▸ Exercise objective: Extract every line below, verbatim.

Recorded data
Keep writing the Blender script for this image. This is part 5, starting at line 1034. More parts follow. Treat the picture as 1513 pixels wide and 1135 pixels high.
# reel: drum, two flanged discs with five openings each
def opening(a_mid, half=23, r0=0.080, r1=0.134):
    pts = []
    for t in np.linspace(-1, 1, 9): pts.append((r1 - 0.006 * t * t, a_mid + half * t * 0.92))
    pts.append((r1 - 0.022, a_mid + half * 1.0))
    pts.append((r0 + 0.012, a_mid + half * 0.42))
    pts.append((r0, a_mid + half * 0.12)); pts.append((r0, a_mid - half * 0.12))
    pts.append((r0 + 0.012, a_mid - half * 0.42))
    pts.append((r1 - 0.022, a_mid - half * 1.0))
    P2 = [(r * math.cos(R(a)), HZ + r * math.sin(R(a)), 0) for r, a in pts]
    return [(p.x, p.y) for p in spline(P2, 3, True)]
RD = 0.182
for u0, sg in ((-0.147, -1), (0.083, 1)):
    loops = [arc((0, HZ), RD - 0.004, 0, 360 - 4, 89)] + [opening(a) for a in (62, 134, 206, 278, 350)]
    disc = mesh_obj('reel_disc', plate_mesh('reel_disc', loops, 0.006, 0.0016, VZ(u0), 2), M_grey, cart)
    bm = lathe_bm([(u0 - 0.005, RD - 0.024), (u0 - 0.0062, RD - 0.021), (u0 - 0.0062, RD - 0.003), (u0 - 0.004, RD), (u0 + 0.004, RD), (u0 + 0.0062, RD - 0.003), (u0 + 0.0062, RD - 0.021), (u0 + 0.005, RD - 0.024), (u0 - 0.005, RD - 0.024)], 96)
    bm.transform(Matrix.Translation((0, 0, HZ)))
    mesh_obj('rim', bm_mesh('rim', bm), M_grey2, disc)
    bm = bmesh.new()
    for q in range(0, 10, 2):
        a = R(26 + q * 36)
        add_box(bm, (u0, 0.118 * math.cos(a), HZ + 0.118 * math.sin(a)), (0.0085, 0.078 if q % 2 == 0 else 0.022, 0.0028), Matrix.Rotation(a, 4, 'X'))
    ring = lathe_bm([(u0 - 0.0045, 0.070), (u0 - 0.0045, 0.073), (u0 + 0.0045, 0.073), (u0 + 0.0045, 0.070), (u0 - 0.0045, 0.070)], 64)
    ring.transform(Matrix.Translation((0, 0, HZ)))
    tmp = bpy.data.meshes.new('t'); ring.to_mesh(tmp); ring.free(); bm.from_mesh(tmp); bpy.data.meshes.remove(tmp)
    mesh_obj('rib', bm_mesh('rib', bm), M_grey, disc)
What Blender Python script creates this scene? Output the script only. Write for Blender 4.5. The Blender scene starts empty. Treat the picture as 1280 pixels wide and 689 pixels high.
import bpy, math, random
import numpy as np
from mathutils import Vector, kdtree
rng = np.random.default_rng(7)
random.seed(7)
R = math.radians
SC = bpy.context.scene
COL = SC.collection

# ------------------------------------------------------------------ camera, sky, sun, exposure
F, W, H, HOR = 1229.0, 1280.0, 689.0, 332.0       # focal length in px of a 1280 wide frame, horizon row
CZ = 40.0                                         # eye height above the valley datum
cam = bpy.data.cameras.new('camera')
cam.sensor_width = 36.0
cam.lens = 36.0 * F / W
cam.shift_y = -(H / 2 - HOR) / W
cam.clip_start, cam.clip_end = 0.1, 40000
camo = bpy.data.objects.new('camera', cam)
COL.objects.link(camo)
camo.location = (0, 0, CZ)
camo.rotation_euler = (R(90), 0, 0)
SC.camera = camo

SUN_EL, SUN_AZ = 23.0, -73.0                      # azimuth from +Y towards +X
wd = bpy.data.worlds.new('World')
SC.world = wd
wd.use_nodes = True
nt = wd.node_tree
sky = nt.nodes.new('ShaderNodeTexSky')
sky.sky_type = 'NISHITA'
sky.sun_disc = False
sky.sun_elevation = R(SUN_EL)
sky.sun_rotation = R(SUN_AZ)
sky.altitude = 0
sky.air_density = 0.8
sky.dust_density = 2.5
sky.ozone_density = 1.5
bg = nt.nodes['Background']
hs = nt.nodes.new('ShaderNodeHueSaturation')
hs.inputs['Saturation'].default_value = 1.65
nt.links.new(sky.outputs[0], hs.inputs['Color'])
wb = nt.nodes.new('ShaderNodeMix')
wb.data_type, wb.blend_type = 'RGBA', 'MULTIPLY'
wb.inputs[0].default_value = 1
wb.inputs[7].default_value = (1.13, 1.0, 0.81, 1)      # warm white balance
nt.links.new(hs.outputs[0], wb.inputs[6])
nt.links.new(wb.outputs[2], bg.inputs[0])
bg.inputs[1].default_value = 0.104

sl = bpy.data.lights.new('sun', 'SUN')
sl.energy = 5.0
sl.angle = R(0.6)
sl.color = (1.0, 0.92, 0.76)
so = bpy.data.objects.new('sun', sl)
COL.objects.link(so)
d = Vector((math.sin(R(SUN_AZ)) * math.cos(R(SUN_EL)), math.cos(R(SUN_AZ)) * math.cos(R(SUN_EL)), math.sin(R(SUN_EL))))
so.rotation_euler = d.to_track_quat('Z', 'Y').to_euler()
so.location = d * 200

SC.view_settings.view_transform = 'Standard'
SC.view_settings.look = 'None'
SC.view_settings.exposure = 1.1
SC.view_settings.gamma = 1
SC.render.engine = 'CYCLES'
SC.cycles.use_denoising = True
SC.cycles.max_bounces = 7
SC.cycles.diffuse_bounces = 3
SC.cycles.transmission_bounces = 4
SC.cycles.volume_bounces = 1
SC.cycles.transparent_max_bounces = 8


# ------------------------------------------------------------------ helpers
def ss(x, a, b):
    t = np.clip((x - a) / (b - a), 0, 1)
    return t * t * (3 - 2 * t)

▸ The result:
Keep writing the Blender script for this image. This is part 5, starting at line 1034. More parts follow. Treat the picture as 1513 pixels wide and 1135 pixels high.
# reel: drum, two flanged discs with five openings each
def opening(a_mid, half=23, r0=0.080, r1=0.134):
    pts = []
    for t in np.linspace(-1, 1, 9): pts.append((r1 - 0.006 * t * t, a_mid + half * t * 0.92))
    pts.append((r1 - 0.022, a_mid + half * 1.0))
    pts.append((r0 + 0.012, a_mid + half * 0.42))
    pts.append((r0, a_mid + half * 0.12)); pts.append((r0, a_mid - half * 0.12))
    pts.append((r0 + 0.012, a_mid - half * 0.42))
    pts.append((r1 - 0.022, a_mid - half * 1.0))
    P2 = [(r * math.cos(R(a)), HZ + r * math.sin(R(a)), 0) for r, a in pts]
    return [(p.x, p.y) for p in spline(P2, 3, True)]
RD = 0.182
for u0, sg in ((-0.147, -1), (0.083, 1)):
    loops = [arc((0, HZ), RD - 0.004, 0, 360 - 4, 89)] + [opening(a) for a in (62, 134, 206, 278, 350)]
    disc = mesh_obj('reel_disc', plate_mesh('reel_disc', loops, 0.006, 0.0016, VZ(u0), 2), M_grey, cart)
    bm = lathe_bm([(u0 - 0.005, RD - 0.024), (u0 - 0.0062, RD - 0.021), (u0 - 0.0062, RD - 0.003), (u0 - 0.004, RD), (u0 + 0.004, RD), (u0 + 0.0062, RD - 0.003), (u0 + 0.0062, RD - 0.021), (u0 + 0.005, RD - 0.024), (u0 - 0.005, RD - 0.024)], 96)
    bm.transform(Matrix.Translation((0, 0, HZ)))
    mesh_obj('rim', bm_mesh('rim', bm), M_grey2, disc)
    bm = bmesh.new()
    for q in range(0, 10, 2):
        a = R(26 + q * 36)
        add_box(bm, (u0, 0.118 * math.cos(a), HZ + 0.118 * math.sin(a)), (0.0085, 0.078 if q % 2 == 0 else 0.022, 0.0028), Matrix.Rotation(a, 4, 'X'))
    ring = lathe_bm([(u0 - 0.0045, 0.070), (u0 - 0.0045, 0.073), (u0 + 0.0045, 0.073), (u0 + 0.0045, 0.070), (u0 - 0.0045, 0.070)], 64)
    ring.transform(Matrix.Translation((0, 0, HZ)))
    tmp = bpy.data.meshes.new('t'); ring.to_mesh(tmp); ring.free(); bm.from_mesh(tmp); bpy.data.meshes.remove(tmp)
    mesh_obj('rib', bm_mesh('rib', bm), M_grey, disc)
What Blender Python script creates this scene? Output the script only. Write for Blender 4.5. The Blender scene starts empty. Treat the picture as 1280 pixels wide and 689 pixels high.
import bpy, math, random
import numpy as np
from mathutils import Vector, kdtree
rng = np.random.default_rng(7)
random.seed(7)
R = math.radians
SC = bpy.context.scene
COL = SC.collection

# ------------------------------------------------------------------ camera, sky, sun, exposure
F, W, H, HOR = 1229.0, 1280.0, 689.0, 332.0       # focal length in px of a 1280 wide frame, horizon row
CZ = 40.0                                         # eye height above the valley datum
cam = bpy.data.cameras.new('camera')
cam.sensor_width = 36.0
cam.lens = 36.0 * F / W
cam.shift_y = -(H / 2 - HOR) / W
cam.clip_start, cam.clip_end = 0.1, 40000
camo = bpy.data.objects.new('camera', cam)
COL.objects.link(camo)
camo.location = (0, 0, CZ)
camo.rotation_euler = (R(90), 0, 0)
SC.camera = camo

SUN_EL, SUN_AZ = 23.0, -73.0                      # azimuth from +Y towards +X
wd = bpy.data.worlds.new('World')
SC.world = wd
wd.use_nodes = True
nt = wd.node_tree
sky = nt.nodes.new('ShaderNodeTexSky')
sky.sky_type = 'NISHITA'
sky.sun_disc = False
sky.sun_elevation = R(SUN_EL)
sky.sun_rotation = R(SUN_AZ)
sky.altitude = 0
sky.air_density = 0.8
sky.dust_density = 2.5
sky.ozone_density = 1.5
bg = nt.nodes['Background']
hs = nt.nodes.new('ShaderNodeHueSaturation')
hs.inputs['Saturation'].default_value = 1.65
nt.links.new(sky.outputs[0], hs.inputs['Color'])
wb = nt.nodes.new('ShaderNodeMix')
wb.data_type, wb.blend_type = 'RGBA', 'MULTIPLY'
wb.inputs[0].default_value = 1
wb.inputs[7].default_value = (1.13, 1.0, 0.81, 1)      # warm white balance
nt.links.new(hs.outputs[0], wb.inputs[6])
nt.links.new(wb.outputs[2], bg.inputs[0])
bg.inputs[1].default_value = 0.104

sl = bpy.data.lights.new('sun', 'SUN')
sl.energy = 5.0
sl.angle = R(0.6)
sl.color = (1.0, 0.92, 0.76)
so = bpy.data.objects.new('sun', sl)
COL.objects.link(so)
d = Vector((math.sin(R(SUN_AZ)) * math.cos(R(SUN_EL)), math.cos(R(SUN_AZ)) * math.cos(R(SUN_EL)), math.sin(R(SUN_EL))))
so.rotation_euler = d.to_track_quat('Z', 'Y').to_euler()
so.location = d * 200

SC.view_settings.view_transform = 'Standard'
SC.view_settings.look = 'None'
SC.view_settings.exposure = 1.1
SC.view_settings.gamma = 1
SC.render.engine = 'CYCLES'
SC.cycles.use_denoising = True
SC.cycles.max_bounces = 7
SC.cycles.diffuse_bounces = 3
SC.cycles.transmission_bounces = 4
SC.cycles.volume_bounces = 1
SC.cycles.transparent_max_bounces = 8


# ------------------------------------------------------------------ helpers
def ss(x, a, b):
    t = np.clip((x - a) / (b - a), 0, 1)
    return t * t * (3 - 2 * t)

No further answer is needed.